Многие британские режиссеры не скрывают зависти к иностранным постановщикам, которые могут заказать новый перевод Шекспира или изменить тональность уже имеющегося. Но и сами они так же ставят Ибсена, Стриндберга или, скажем, Чехова — свою версию текста «по мотивам...» для них создает какой-нибудь современный драматург, например Патрик Марбер.
Конечно, нам жаль тех, кто не владеет английским, ведь им недоступны некоторые тонкие поэтические места у Шекспира. Но часто именно перевод сохраняет жизнь и непредсказуемость шекспировскому тексту, не дает ему превратиться в безжизненный памятник, который нуждается лишь в охране.
На моих глазах произошла замечательная перемена — все чаще в Великобританию со своими шекспировскими постановками приезжают иностранные театры.
Не можем не спросить: как бы вы описали место антистратфордианства в истории формирования репутации Шекспира?
Антистратфордианство — досадная помеха на пути исследования творчества Шекспира, не имеющая к нему никакого отношения. Приманка для ленивых журналистов. Сильно ли повлияли на репутацию NASA те, кто утверждает, будто высадку американцев на Луну снимали в телевизионной студии? Или, может быть, Общество плоской земли изменило наши взгляды на Галилея?

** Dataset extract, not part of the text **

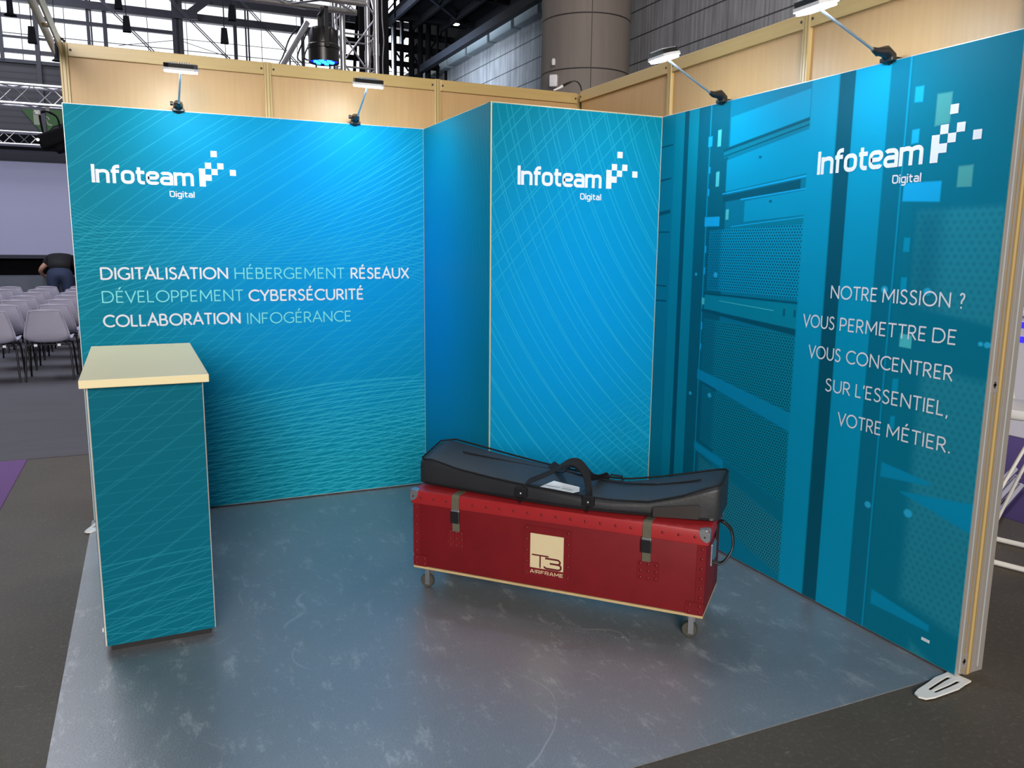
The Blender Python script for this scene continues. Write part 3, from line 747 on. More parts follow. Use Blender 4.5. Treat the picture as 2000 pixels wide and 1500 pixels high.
# ------------------------------------------------------------------ printed display walls
HB = 2.25
def panel(root, x0, x1, print_mat, M=None, edge='edge', depth=.044, lip=.004, name='graphic'):
    f = MB().box(x0, x1, 0, depth, .012, HB, .0015)
    f.build('frame', edge, root, M=M)
    g = MB().box(x0+lip, x1-lip, -.0025, .004, .016, HB-lip)
    return g.build(name, print_mat, root, M=M)
dl = thing('display_wall', 'teal printed wall on the left with three lines of white and mint words', 'display wall', (-3.033, -.007, 0))
panel(dl, 0, 1.942, 'print_wide')
logo(dl, .113, 1.855, .502, -.0025)
def line(root, name, txt, x0, x1, z, h, w, m, dz=-.0025):
    b = MB(); word(b, txt, x0, x1, z, h, w, CAPS, .2, lambda u, v, d: Vector((u, -d+dz, v))); return b.build(name, m, root, fix=False)
X = 3.033
for txt, a, b_, z, m in (('DIGITALISATION', -2.913, -2.262, 1.347, 1), ('HÉBERGEMENT', -2.227, -1.595, 1.346, 0), ('RÉSEAUX', -1.560, -1.192, 1.345, 1),
                         ('DÉVELOPPEMENT', -2.913, -2.183, 1.2215, 0), ('CYBERSÉCURITÉ', -2.156, -1.482, 1.219, 1),
                         ('COLLABORATION', -2.916, -2.205, 1.091, 1), ('INFOGÉRANCE', -2.169, -1.562, 1.087, 0)):
    line(dl, 'lettering', txt, a+X, b_+X, z, .0635, .0098 if m else .0066, 'white_vinyl' if m else 'mint_vinyl')

ck = thing('storage_closet', 'tall teal printed corner closet with fine arc lines', 'closet', (-1.09, -1.071, 0))
panel(ck, 0, 1.012, 'print_front', edge='edge_warm', lip=.0065, name='front_graphic')
Ms = Matrix.Translation((0, 1.062, 0)) @ Matrix.Rotation(-PI/2, 4, 'Z')
gs = empty('side_panel', (0, 1.062, 0), -PI/2); gs.parent = ck
panel(gs, 0, 1.060, 'print_side', edge='edge_warm', name='side_graphic')
logo(ck, .147, 1.855, .49, -.0025)

dr = thing('display_wall', 'teal wall on the right printed with server cabinets and five lines of text', 'display wall', (-.077, 0, 0), -PI/2)
gr = panel(dr, 1.03, 3.080, 'print_rack', edge='alu', depth=.053)
logo(dr, 2.228, 1.855, .514, -.0025)
for txt, a, b_, z in (('NOTRE', 2.354, 2.592, 1.344), ('MISSION', 2.617, 2.912, 1.344), ('?', 2.944, 2.967, 1.344), ('VOUS', 2.207, 2.388, 1.214), ('PERMETTRE', 2.415, 2.827, 1.214), ('DE', 2.852, 2.950, 1.214),
                      ('VOUS', 2.251, 2.434, 1.084), ('CONCENTRER', 2.461, 2.950, 1.084), ('SUR', 2.361, 2.497, .953), ("L'ESSENTIEL,", 2.523, 2.945, .953), ('VOTRE', 2.441, 2.665, .8225), ('MÉTIER.', 2.691, 2.968, .8225)):
    line(dr, 'lettering', txt, a, b_, z, .0535, .0062, 'white_vinyl')
# end profile of the frame: grooves, connector plates
for x in (.016, .034): MB().box(3.0795, 3.0812, x, x+.004, .02, HB-.01).build('profile_groove', 'groove' if x > .03 else 'edge', dr)
for z in (.035, 1.06):
    pl = MB().box(3.079, 3.0835, .018, .052, z, z+.058, .002).build('connector_plate', 'alu', dr)
    cr = MB(); cr.box(3.083, 3.0842, .031, .039, z+.018, z+.040); cr.box(3.083, 3.0842, .027, .043, z+.025, z+.033); cr.build('key_hole', 'screw', pl)
MB().box(2.93, 2.965, -.0035, -.002, .085, .097, .0005).build('sticker', 'white_vinyl', dr)

# ------------------------------------------------------------------ arm lamps clipped to the top of the panels
def arm_lamp(loc, rz, label, tip, head_rot=0.0, first=False):
    """local frame: -y points away from the panel; tip = end of the arm"""
    o = thing('arm_lamp', label, 'lamp', loc, rz, 'arm lamps on the printed walls')
    tip = Vector(tip); a = Vector((0, -.012, .055)); d = (tip-a).normalized()
    # clamp foot and tapered black knuckle
    MB().box(-.030, .030, -.030, .050, -.006, .010, .003).build('clamp', 'black_plastic', o)
    sd = Vector((1, 0, 0)); up = d.cross(sd)
    base = Vector((0, -.004, .008)); mid = base+d*.035+Vector((0, 0, .015)); end = base+d*.105
    rg = []
    for c, w, h in ((base, .026, .026), (mid, .024, .022), (base+d*.08, .014, .014), (end, .008, .009)):
        rg.append([c+sd*w*math.cos(t)+up*h*math.sin(t) for t in [2*PI*i/12 for i in range(12)]])
    MB().loft(rg).build('knuckle', 'black_plastic', o, smooth=40)
    MB().lathe([(0, -.040), (.011, -.040), (.011, -.026), (0, -.026)], mid, 12, 'X').build('tightening_knob', 'black_plastic', o, smooth=40)
    MB().tube(end, tip, .0055, 10).build('arm', 'steel', o, smooth=50)
    # flat head: black finned back, white frame, bright lens
    h = empty('head', tip); h.parent = o; h.rotation_euler = (math.radians(13), 0, head_rot)
    oc = [(-.084, -.024), (-.062, -.046), (.062, -.046), (.084, -.024), (.084, .024), (.062, .046), (-.062, .046), (-.084, .024)]
    MB().prism(oc, lambda u, v, t: (u, v, -.004+t), .012).build('head_frame', 'white_plastic', h)
    MB().prism([(u*.93, v*.9) for u, v in oc], lambda u, v, t: (u, v, .008+t), .019).build('heat_sink', 'black_plastic', h)
    for i in range(9):
        MB().box(-.047+i*.011, -.0435+i*.011, -.038, .038, .0265, .033).build('fin', 'edge', h)
    MB().prism([(u*.90, v*.86) for u, v in oc], lambda u, v, t: (u, v, -.015+t), .0115).build('lens', 'lens', h)
    return o
arm_lamp((-2.478, -.002, HB), 0, 'arm lamp above the left printed wall, nearest its left end', (.005, -.40, .140))
arm_lamp((-1.515, -.002, HB), 0, 'arm lamp above the left printed wall, beside the corner closet', (-.016, -.40, .152))
arm_lamp((-.07, -1.577, HB), -PI/2, 'arm lamp above the server print wall, next to the closet', (.074, -.41, .152))
arm_lamp((-.07, -2.555, HB), -PI/2, 'arm lamp above the server print wall, nearest its front end', (.02, -.41, .140))
# cable and plug of a lamp, hanging over the corner of the back wall
cb = thing('power_cable', 'black cable with inline connector looped over the partition corner', 'cable', (.0, .0, 0))
MB().path(spl([(-.045, .055, 2.627), (-.02, .045, 2.632), (.0, .030, 2.615), (.010, .016, 2.575), (.011, .012, 2.50), (.011, .012, 2.24)], 6), .0045, 8).build('cord', 'black_plastic', cb, smooth=60)
MB().path([(-.100, .070, 2.598), (-.075, .065, 2.612), (-.045, .055, 2.627)], .010, 10, r2=.006).build('connector', 'black_plastic', cb, smooth=40)
MB().path([(-.160, .085, 2.568), (-.125, .078, 2.583), (-.100, .070, 2.598)], .005, 10, r2=.010).build('connector_tip', 'white_plastic', cb, smooth=40)

# ------------------------------------------------------------------ white stabiliser feet
def stab_foot(loc, rz, label, cut=True):
    o = thing('panel_foot', label, 'foot', loc, rz, 'white stabiliser feet')
    outer = [(-.02, -.05), (.03, -.055), (.10, -.045), (.16, -.040), (.195, -.030), (.205, -.005), (.195, .022), (.16, .036), (.10, .045), (.03, .055), (-.02, .05)]
    b = MB()
    # three fingers around two slots
    b.prism([(-.02, -.05), (.03, -.055), (.10, -.045), (.13, -.02), (.06, -.026), (-.0, -.030), (-.02, -.03)], lambda u, v, t: (u, v*.8, t), .006)
    b.prism([(-.02, -.012), (.03, -.012), (.13, -.004), (.13, .004), (.03, .012), (-.02, .012)], lambda u, v, t: (u, v*.8, t), .006)
    b.prism([(-.02, .03), (.0, .030), (.06, .026), (.13, .02), (.10, .045), (.03, .055), (-.02, .05)], lambda u, v, t: (u, v*.8, t), .006)
    b.prism([(.10, -.045), (.16, -.040), (.195, -.030), (.205, -.005), (.195, .022), (.16, .036), (.10, .045), (.13, .02), (.13, -.02)], lambda u, v, t: (u, v*.8, t), .006)
    b.prism([(-.06, -.05), (-.02, -.05), (-.02, .05), (-.06, .05)], lambda u, v, t: (u, v*.8, t), .006)
    b.build('foot_plate', 'foot', o)
stab_foot((-.115, -3.093, .005), PI+.16, 'white slotted steel foot at the front end of the server print wall')
stab_foot((-2.965, -.02, .005), -PI/2-.45, 'white foot peeking out behind the counter')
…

Но от мысли о том, что мы живем в мире, где бездоказательной конспирологии в СМИ уделяется все больше места, становится тревожно.
Зачем, на ваш взгляд, сегодня следует изучать творческое наследие Шекспира?
Затем, что оно раскрывает и демонстрирует практически все способы человеческого взаимодействия посредством языка; затем, что чтение Шекспира доставляет читателю массу удовольствия; затем, что его пьесы открывают доступ к общеевропейскому культурному наследию. Наконец, без Шекспира трудно понять литературу и театр последующих эпох, настолько они опираются на богатства его драмы и поэзии.
Но более всего для меня важно, чтобы с пьесами Шекспира продолжали экспериментировать на сцене. Надо, чтобы за них брались новые труппы, чтобы их ставили в новой культурной среде, в новой обстановке. Нельзя превращать их в экзамен на послушание для школьников.
Вообще, в преподавании Шекспира есть две опасные крайности. Первая — изъять его из программы и лишить учащихся знакомства с творчеством замечательного драматурга. Вторая — насытить им программу до такой степени, пока школьникам и студентам не начнет казаться, будто весь шекспировский канон был написан ради экзаменационных вопросов.
Не хочу умалять трагедии Шекспира, но мне нередко кажется, что учителя и преподаватели, особенно за пределами Великобритании, подчас недооценивают, насколько смешными могут быть пьесы Шекспира и насколько серьезно он относился к комедии как жанру. В конце концов, комедий он написал больше, чем трагедий.